How can we be certain of this future? Because Jesus came and stood where we are standing, because of the presence of the Lamb in the city, the Lamb who in chapter 5 we see slain. The Lamb who came to earth and gave us glimpses of what the world we all want looks like in reality. Who gives us a glimmer of what our future will be like in the new creation as citizens of the New Jerusalem and servants in Eden restored.
Jesus does it as he calms the storm, as he heals a sick woman, as he feeds the hungry, as he delivers the oppressed, as he raises the dead back to life. As he stands where we should be standing as he goes to the cross and dies in our place for our rebellion.
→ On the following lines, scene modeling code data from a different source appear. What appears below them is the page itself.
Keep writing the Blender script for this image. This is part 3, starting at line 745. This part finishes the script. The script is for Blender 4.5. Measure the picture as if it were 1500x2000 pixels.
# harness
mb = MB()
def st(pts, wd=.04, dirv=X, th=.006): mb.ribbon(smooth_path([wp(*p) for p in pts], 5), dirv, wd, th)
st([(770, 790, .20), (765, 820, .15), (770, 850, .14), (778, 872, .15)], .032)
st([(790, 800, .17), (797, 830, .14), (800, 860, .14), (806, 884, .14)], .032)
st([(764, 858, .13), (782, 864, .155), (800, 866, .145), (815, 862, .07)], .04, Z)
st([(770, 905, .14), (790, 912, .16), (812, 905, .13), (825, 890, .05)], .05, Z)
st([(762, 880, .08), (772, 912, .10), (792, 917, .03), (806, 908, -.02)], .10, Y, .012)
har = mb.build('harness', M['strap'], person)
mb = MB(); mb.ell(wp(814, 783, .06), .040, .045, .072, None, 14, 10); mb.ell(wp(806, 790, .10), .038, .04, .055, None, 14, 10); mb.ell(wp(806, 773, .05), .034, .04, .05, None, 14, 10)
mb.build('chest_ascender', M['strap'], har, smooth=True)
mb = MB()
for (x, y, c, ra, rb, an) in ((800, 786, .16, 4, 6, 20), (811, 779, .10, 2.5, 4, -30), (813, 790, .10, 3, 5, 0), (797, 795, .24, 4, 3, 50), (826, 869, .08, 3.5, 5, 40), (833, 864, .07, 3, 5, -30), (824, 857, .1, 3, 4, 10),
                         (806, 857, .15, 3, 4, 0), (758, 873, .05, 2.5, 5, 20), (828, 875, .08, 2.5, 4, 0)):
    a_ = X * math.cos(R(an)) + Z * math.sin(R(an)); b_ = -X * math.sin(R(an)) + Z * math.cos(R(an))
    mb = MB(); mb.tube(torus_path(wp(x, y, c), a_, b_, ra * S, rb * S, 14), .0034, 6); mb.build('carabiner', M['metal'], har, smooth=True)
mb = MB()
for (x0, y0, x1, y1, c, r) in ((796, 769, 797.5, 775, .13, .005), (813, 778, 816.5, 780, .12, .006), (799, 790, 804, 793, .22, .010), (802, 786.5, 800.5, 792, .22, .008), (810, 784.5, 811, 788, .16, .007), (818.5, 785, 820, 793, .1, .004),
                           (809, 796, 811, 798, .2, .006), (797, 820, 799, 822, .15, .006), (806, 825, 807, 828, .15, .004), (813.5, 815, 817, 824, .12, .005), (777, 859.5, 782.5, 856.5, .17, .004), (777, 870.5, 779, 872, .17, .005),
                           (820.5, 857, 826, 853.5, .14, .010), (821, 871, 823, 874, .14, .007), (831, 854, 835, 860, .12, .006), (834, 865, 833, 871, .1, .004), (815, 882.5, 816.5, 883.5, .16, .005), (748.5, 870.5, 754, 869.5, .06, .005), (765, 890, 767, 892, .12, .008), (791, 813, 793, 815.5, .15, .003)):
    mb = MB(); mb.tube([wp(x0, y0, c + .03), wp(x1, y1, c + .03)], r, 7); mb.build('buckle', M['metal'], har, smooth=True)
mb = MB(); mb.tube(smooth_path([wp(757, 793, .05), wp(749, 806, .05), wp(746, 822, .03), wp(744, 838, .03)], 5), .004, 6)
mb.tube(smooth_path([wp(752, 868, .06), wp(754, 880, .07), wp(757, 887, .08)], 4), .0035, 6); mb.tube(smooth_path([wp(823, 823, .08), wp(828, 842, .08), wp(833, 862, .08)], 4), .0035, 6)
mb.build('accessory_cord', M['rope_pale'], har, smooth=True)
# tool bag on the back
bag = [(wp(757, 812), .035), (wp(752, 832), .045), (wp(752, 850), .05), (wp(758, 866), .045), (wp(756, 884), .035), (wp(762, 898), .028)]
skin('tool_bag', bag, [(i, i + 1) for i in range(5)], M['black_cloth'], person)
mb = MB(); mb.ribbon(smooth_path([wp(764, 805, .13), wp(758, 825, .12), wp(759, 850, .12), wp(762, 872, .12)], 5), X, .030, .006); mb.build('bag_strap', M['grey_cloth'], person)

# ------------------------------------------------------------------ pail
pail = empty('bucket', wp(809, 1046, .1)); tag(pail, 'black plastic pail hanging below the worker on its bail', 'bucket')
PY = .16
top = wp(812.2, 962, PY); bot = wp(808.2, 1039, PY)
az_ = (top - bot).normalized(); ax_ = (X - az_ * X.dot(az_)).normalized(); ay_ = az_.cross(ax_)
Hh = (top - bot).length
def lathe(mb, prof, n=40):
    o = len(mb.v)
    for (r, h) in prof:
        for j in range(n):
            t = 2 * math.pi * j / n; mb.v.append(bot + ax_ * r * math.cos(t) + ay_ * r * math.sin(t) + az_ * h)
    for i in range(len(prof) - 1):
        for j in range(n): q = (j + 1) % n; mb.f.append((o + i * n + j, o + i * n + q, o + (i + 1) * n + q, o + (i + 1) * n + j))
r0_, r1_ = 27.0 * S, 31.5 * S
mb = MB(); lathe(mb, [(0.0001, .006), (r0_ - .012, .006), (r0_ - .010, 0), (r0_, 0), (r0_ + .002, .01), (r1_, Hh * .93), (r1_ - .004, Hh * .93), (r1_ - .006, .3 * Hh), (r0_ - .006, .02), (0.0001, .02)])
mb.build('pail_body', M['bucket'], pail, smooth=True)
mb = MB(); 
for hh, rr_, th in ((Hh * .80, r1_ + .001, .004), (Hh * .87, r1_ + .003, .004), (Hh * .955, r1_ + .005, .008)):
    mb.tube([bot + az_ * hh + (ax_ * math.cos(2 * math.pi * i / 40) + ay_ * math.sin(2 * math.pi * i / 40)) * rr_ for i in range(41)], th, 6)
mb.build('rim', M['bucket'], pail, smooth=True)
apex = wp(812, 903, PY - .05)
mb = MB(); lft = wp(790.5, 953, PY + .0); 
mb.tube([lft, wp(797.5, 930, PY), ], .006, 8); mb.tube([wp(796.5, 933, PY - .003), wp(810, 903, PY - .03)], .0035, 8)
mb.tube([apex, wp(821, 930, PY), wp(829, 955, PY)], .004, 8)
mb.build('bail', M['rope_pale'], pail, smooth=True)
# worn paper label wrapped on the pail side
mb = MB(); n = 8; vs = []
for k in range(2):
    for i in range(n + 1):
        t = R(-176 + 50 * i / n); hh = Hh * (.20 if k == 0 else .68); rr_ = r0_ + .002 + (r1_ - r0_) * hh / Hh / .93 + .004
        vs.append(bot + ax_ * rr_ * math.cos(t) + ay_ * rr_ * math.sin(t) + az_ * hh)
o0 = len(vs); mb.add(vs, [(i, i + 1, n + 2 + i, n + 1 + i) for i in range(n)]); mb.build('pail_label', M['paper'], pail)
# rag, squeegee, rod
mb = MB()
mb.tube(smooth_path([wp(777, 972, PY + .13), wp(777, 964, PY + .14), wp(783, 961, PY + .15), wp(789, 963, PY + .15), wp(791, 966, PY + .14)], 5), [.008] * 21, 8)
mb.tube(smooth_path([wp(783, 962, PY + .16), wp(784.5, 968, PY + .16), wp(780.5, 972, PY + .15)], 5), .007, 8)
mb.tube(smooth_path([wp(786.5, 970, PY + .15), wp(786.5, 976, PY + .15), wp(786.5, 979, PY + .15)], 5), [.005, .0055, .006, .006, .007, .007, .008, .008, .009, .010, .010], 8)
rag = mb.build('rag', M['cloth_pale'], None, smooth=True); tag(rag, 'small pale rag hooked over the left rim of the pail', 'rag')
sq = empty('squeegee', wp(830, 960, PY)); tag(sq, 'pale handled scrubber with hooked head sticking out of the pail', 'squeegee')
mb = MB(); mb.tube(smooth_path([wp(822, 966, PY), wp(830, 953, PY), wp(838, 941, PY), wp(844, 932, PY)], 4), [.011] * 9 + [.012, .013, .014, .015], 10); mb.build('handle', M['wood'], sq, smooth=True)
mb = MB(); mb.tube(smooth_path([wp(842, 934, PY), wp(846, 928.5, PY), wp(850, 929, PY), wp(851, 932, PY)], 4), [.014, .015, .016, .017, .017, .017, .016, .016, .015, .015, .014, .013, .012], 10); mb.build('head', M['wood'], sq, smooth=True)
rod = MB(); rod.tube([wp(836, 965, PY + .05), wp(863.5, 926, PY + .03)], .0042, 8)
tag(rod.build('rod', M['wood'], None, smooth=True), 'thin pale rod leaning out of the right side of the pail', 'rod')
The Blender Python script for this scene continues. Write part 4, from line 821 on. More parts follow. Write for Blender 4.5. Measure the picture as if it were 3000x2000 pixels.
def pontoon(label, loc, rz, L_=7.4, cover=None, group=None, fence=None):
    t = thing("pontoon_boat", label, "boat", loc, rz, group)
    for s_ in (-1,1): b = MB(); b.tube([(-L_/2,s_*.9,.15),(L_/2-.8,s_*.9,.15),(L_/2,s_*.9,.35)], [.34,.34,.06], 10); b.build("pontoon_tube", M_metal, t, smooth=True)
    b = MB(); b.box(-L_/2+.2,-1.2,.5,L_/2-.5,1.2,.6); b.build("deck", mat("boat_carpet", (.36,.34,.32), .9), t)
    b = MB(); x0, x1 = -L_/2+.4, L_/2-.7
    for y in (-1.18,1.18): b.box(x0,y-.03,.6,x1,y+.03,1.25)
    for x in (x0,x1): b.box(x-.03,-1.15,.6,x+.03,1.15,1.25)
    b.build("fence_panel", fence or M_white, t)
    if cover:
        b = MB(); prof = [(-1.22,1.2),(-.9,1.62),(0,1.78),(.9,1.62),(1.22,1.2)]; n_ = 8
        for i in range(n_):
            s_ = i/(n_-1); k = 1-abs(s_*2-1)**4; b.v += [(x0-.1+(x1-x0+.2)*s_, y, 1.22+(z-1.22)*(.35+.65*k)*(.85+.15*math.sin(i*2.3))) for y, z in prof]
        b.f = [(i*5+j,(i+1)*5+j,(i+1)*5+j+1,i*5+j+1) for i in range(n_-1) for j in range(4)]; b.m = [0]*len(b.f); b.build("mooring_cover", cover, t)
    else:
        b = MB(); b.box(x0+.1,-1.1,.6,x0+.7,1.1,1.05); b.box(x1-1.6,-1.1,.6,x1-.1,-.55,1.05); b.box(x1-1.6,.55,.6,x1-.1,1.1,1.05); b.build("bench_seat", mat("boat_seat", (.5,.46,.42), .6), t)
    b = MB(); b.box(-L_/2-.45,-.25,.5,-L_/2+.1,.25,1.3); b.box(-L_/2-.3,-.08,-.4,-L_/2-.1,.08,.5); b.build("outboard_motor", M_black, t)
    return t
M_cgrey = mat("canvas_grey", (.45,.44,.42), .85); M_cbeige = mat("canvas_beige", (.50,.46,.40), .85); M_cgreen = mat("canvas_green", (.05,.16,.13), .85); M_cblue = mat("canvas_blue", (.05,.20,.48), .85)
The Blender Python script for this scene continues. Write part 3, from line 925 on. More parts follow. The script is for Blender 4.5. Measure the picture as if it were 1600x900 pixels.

We know it’s our future as he rises and ascends into heaven to prepare a place for his blood bought people.
Why does Jesus do that? Because he has to. Look at (21:27) “Nothing impure will ever enter it…but only those whose names are written in the Lamb’s book of life.” Jesus has to die in our place because nothing impure can enter this new creation. This future is only for those who are pure because otherwise it will not be the world we all want.
How can you be made pure, you have your name written in the Lamb’s book of life. You confess your opposition to God and your longing for a world marked by relationship with him and you trust that Jesus came and stood in your place so that you can stand in his as a citizen and servant in the new creation for eternity.
The Lamb wins – The simple three word slogan was all the poster said on the sign erected outside the small Methodist church in Prague. It was Nov 27th 1989, the day communist domination came to an end in Czechoslovakia. Until that day even displaying the title church was forbidden. But now the message was blatantly and strikingly displayed for all to see; The Lamb wins. Not in the sense of victory over communism at last, but Christ the lamb is always the winner. He was winning when the church was being harassed and seemingly crushed by the communists, but now the church could proclaim what it had always believed, what had always been the truth; ‘The Lamb wins.’
If you want a tag line for Revelation, a snappy but accurate summary of the book, it is: The Lamb Wins! The Lamb wins, that is reality, and because the Lamb wins he secures our future for us as citizens of the New Jerusalem and servants in Eden Restored because he stands in our place. Live as if the Lamb wins because that is reality, it is where history in inevitably heading.
Do you see the encouragement for us in these chapters, it is the destination of those who believe and put their faith in Jesus. That is our destination no matter what happens now and it is certain, because of Jesus, because of the Lamb.